2. Demais. — É mais fácil transmitir a outro o que um ser tem por si mesmo, do que o recebido de outro. Assim, ao fogo é mais fácil aquecer, do que à água quente. Ora, o homem, pela geração, transmite à prole o pecado recebido de Adão. Logo, com maior razão, o pecado por ele próprio cometido.
3. Demais. — Contraímos do primeiro pai o pecado original, por existirmos nele como no princípio da natureza, pelo mesmo corrompida. Semelhantemente, também existimos nos nossos progenitores próximos, como em certos princípios da natureza, que, embora corrupta, pode ainda corromper-se mais pelo pecado, conforme aquilo da Escritura (Ap 22): aquele que está sujo, suje-se ainda. Logo, os filhos contraem os pecados tanto dos progenitores próximos, como do primeiro pai, pela geração.
Mas, em contrário. — O bem é, mais que o mal, difusivo de si. Ora, os méritos dos progenitores próximos não se transmitem aos descendentes. Logo, nem os pecados, com maior razão.

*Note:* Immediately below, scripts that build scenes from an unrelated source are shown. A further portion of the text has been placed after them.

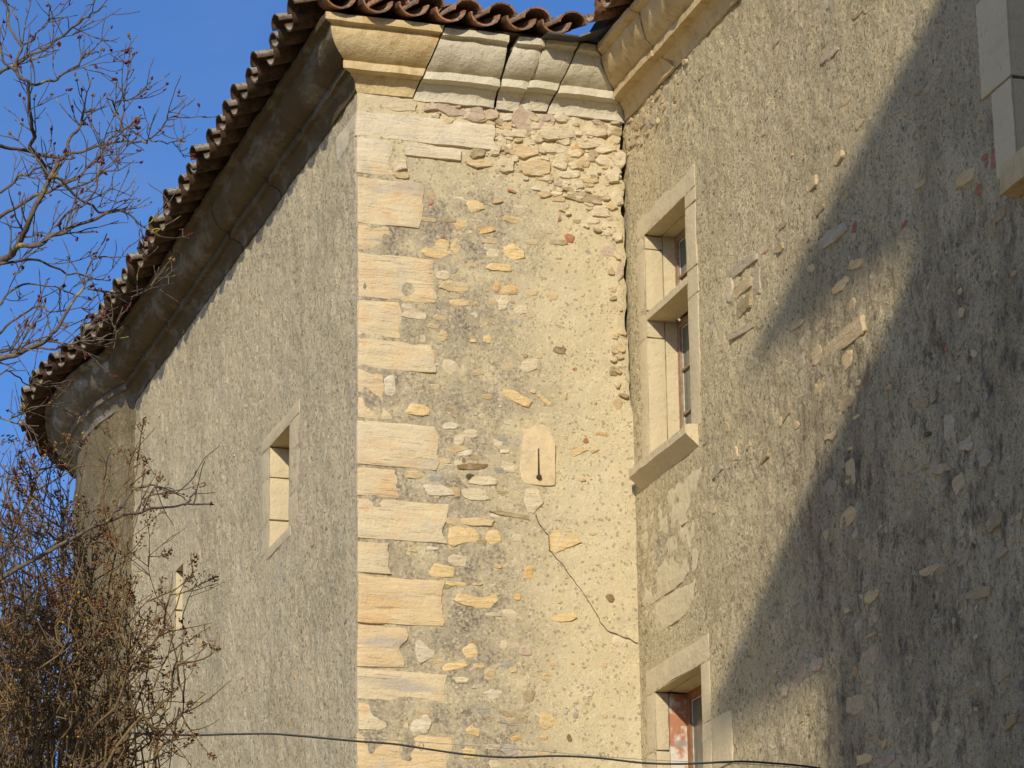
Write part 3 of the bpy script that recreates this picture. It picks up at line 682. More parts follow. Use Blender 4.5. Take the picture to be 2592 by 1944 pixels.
# cornice of B : five cracked blocks
fBc = lambda s, o, z: (s, -o, z)
slant = lambda x0, k: (lambda o, z: x0 + k*(z-10.7))
edges = [(lambda o, z: -o), slant(.462, .33), slant(.985, .06), slant(1.205, .30), slant(1.43, .36)]
leftedge = list(edges); leftedge[2] = lambda o, z: max(.985+.06*(z-10.7)+.009, .995+.40*(z-10.74))
endB = lambda o, z: CW-o
cbm = []
for i in range(5):
    a = leftedge[i]; b = edges[i+1] if i < 4 else endB
    g0, g1 = (.003, .004) if i else (0, .004)
    mb = MB(); fa = (lambda o, z, a=a, g=g0: a(o, z)+g); fb = (lambda o, z, b=b, g=g1: b(o, z)-g) if i < 4 else b
    lift = (0, -.012, -.010, .006, -.006)[i]; wav = (.005, .008, .010, .010, .010)[i]
    cornice(mb, (lambda s, o, z, l=lift: (s, -o+.004*(l < 0), z+l)), fa, fb, wav, .03, 40+i*7, .004 if i == 0 else .018)
    mb.build('cornice_block', 'cornice_yellow' if i == 0 else 'cornice_pale', pav, fix=True, sharp=38)
# cornice of A : long blocks, blackened
fAc = lambda s, o, z: (-o, s, z)
js = [None, 1.15, 2.15, 3.35, 4.55, 5.6, 6.45, 7.33]
for i in range(7):
    fa = (lambda o, z: -o) if i == 0 else (lambda o, z, y=js[i]: y+.003+.05*math.sin(z*19))
    fb = (lambda o, z, y=js[i+1]: y-.003+.05*math.sin(z*19)) if i < 6 else (lambda o, z: 7.33)
    mb = MB(); cornice(mb, fAc, fa, fb, .006, .05, 140+i*7, .012 if i else 0.0, PROF=PROFA)
    mb.build('cornice_block', 'cornice_dark', pav, fix=True, sharp=38)
# roof tiles of the pavilion
rt = MB(); PB = .2535
for i in range(8):
    x = -.222 + i*PB
    if x > 1.42: break
    cs = 1 if i == 0 else 3
    eave_row(rt, (x, -.405), (0, -1), (1, 0), 10.895, cs, 300+i, PB/2)
for i in range(24):
    y = -.02 + i*.312
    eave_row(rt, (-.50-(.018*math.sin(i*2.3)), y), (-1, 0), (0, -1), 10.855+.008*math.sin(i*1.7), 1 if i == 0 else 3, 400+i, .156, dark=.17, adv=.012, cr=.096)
hipo = np.array([-.707*math.cos(R_(12)), -.707*math.cos(R_(12)), -math.sin(R_(12))])
for c in range(3):
    tile(rt, np.array([-.45, -.40, 11.05])-hipo*.36*c, hipo, np.array([.707, -.707, 0]), np.array([-.15, -.15, .97]), .46, .125, .1, False, tcol(900+c), seed=900+c)
rt.build('roof_tiles', 'tile', pav, fix=True, sharp=38)
rf = MB(); e = .36; hgt = lambda d: 10.965+d*math.tan(SL)
rf.add([(-.2, -.2, 10.97), (CW-.5, -.2, 10.97), (CW-.5, 4, hgt(4.0)), (3.5, 4, hgt(4.0)), (-.2, 7.4, 10.97), (3.5, 7.4, hgt(4.0))], [(0, 1, 2), (0, 2, 3), (0, 3, 5, 4)])
rf.add([(-.27, -.27, 10.932), (CW, -.27, 10.932), (CW, 1, 10.932), (1, 1, 10.932), (1, 7.4, 10.932), (-.27, 7.4, 10.932)], [(0, 1, 2, 3), (0, 3, 4, 5)])
rf.build('roof_deck', 'bed', pav, smooth=False)

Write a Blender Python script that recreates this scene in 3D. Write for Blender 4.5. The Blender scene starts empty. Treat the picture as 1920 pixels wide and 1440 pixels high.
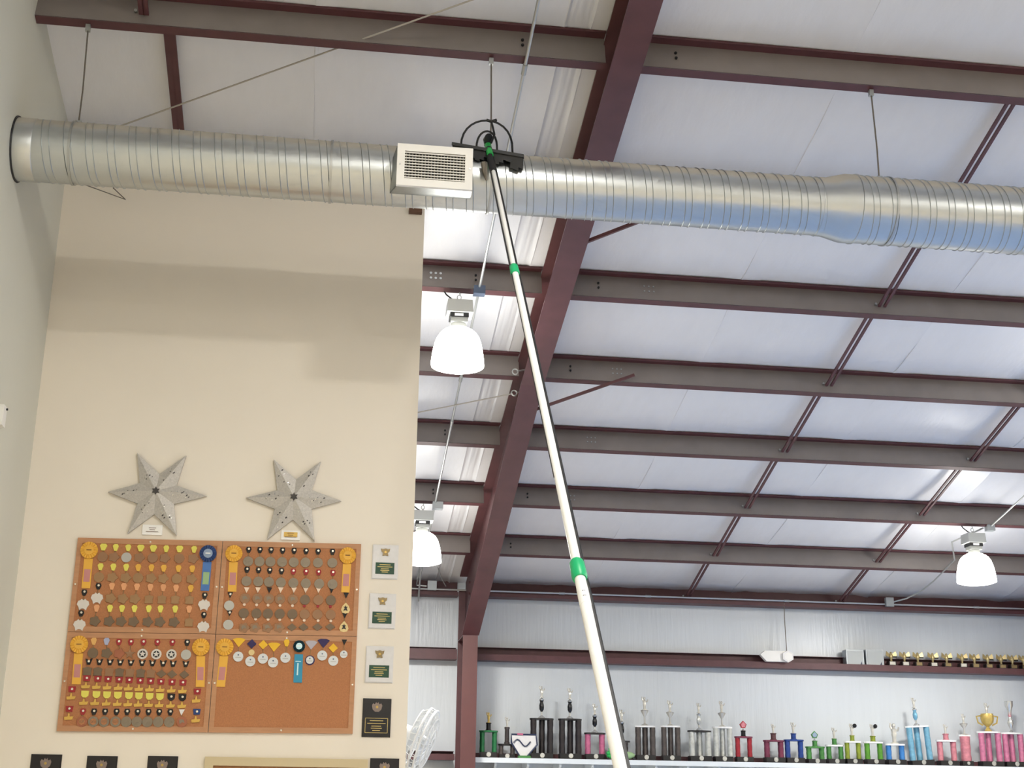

Solução. — Agostinho ventila esta questão e a deixa sem resposta. Mas quem nela atentar, compreenderá ser impossível transmitir-se pela geração qualquer pecado, dos progenitores próximos, ou mesmo do primeiro pai exceto o primeiro. E a razão está em o homem gerar outro homem semelhante a si especifica e não, individualmente. Por isso, tudo o pertencente diretamente ao indivíduo, como os atos pessoais e o que lhes diz respeito, não passa de pais a filhos. Assim, o gramático não transmite ao filho a ciência gramatical, adquirida com estudo próprio. Ao contrário, aos filhos se transmite o pertencente à natureza específica, salvo se houver falha nessa natureza; assim, não falhando ela, o ser que tem olhos gera outro igualmente com eles. E se for a natureza forte, até certos acidentes individuais, pertinentes à sua disposição, transmitem-se aos filhos, tais como a rapidez do corpo, a bondade do engenho e semelhantes. De nenhum modo porém se transmite, como já se disse, o que é puramente pessoal. Ora, assim como a nossa pessoa tem certos atributos próprios e certos outros pelo dom da graça, assim também a natureza pode, por si, ter uns, — causados pelos princípios próprios, — e outros, pelo dom da graça. E deste modo, a justiça original, como já dissemos na Primeira Parte, era um determinado dom da graça conferido por Deus a toda a natureza humana, na pessoa do primeiro pai; e este, pelo pecado original, a perdeu: por onde, assim como essa justiça original haveria de transmitir-se aos pósteros, simultaneamente com a natureza, o mesmo teria de se dar com a desordem oposta. Mas, os outros pecados atuais, quer do primeiro pai, quer dos outros, não corrompem a natureza no que ela tem de próprio, senão só no particular à pessoa, i.é, no concernente à inclinação para o ato. E por isso tais pecados não se transmitem.
Donde a resposta à primeira objeção. — Como diz Agostinho, os filhos não são castigados nunca, em lugar dos pais, por uma pena espiritual, salvo se participarem da culpa, pela origem ou pela imitação, porque todas as almas procedem imediatamente de Deus, como diz a Escritura (Ez 18). Mas em lugar dos pais, são às vezes punidos por uma pena corpórea, de acordo com o juízo divino ou humano, por serem algo deles, quanto ao corpo.
Resposta à segunda. — O que um ser tem de próprio e transmissível pode mais facilmente transmitir. Ora, transmissíveis não são os pecados atuais dos nossos progenitores próximos, por serem sumamente pessoais, como já se disse.
Resposta à terceira. — O primeiro pecado corrompeu a natureza humana em si mesma; ao passo que os outros a corrompem por uma corrupção pessoal.